Seyirciye İşleyen Anlatı

Adil olmaya yetişemeyen Ed Tom’un durumu sadece karaktere özgü değil, biz seyirciler nazarında da oldukça önemli. Bu Vahşi Batı anlatısını grileştiren ve klasik anlatıdan uzaklaştıran ilk etmen üç karakterin de birbirini hayattayken tam olarak hiç görememiş olması. Klasik anlatının aksine film boyunca devam eden kovalamaca bir hüsranla sonuçlanıyor ve karakterler asla birbirlerini yakalayamıyor. Bu yakalayamama durumu ise bir anlamda seyircinin de bazı olaylar için geç kaldığını ima ediyor. Llewelyn’in ölümü kadraj dışında gerçekleşiyor. Yani sadece Ed Tom değil, biz seyirciler de ölüm sahnesine yetişemiyor ve karakterin ölümünü kaçırıyoruz. Bu da geri kalma halini Ed Tom’a özel bir fikir olmaktan çıkartıp, onun biz izleyiciler üzerinde de uygulanmasını olağan kılıyor. 

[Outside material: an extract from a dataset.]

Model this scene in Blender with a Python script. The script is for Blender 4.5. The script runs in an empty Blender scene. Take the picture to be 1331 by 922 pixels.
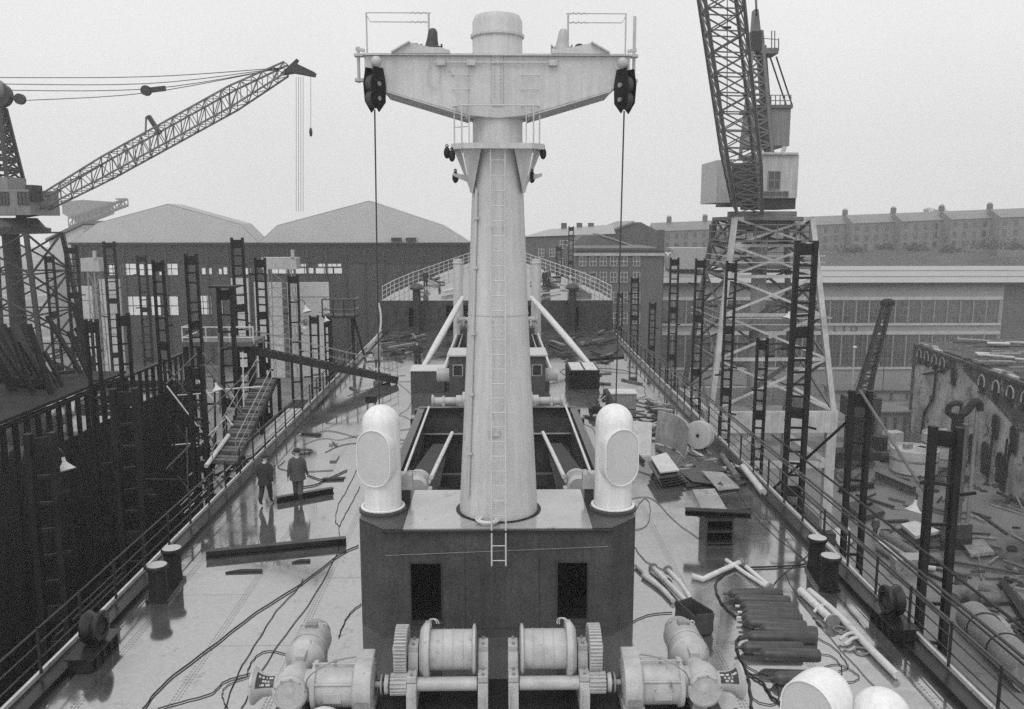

Ayrıca Llewelyn’in karısı Carla Jean’in de (Kelly Macdonald) ekran dışında öldürülmüş olması bu geç kalma halimizi pekiştiriyor. Filmin bir yerinden sonra Carson isimli dedektifin (Woody Harrelson) Llewelyn’i hastanede bulması veya Chigurh’un aniden Carson’ın arkasında belirmesi filmdeki sebep sonuç mantığının kaybolduğuna işaret ediyor. Sebepsiz yere yaşanan sonuçlarla biz seyircinin geç kalma hali birleşince Western türündeki grilik filmin evreninden ayrılarak seyirciye bulaşıyor ve bu bakımdan komplike bir seyir zevki sunuyor. Coen kardeşlerin yarattığı evren düz ekran üzerinden sunduğu üç boyutlu konumu ile dünya ve insanlık hakkında önemli öneriler, yorumlar ve analizler barındırıyor. Her izleyicinin farklı yorumlarla ayrılabileceği No Country for Old Men muhtemelen tek bir fikir birliği sunuyor: İlk izlenimler her zaman güvenilmezdir.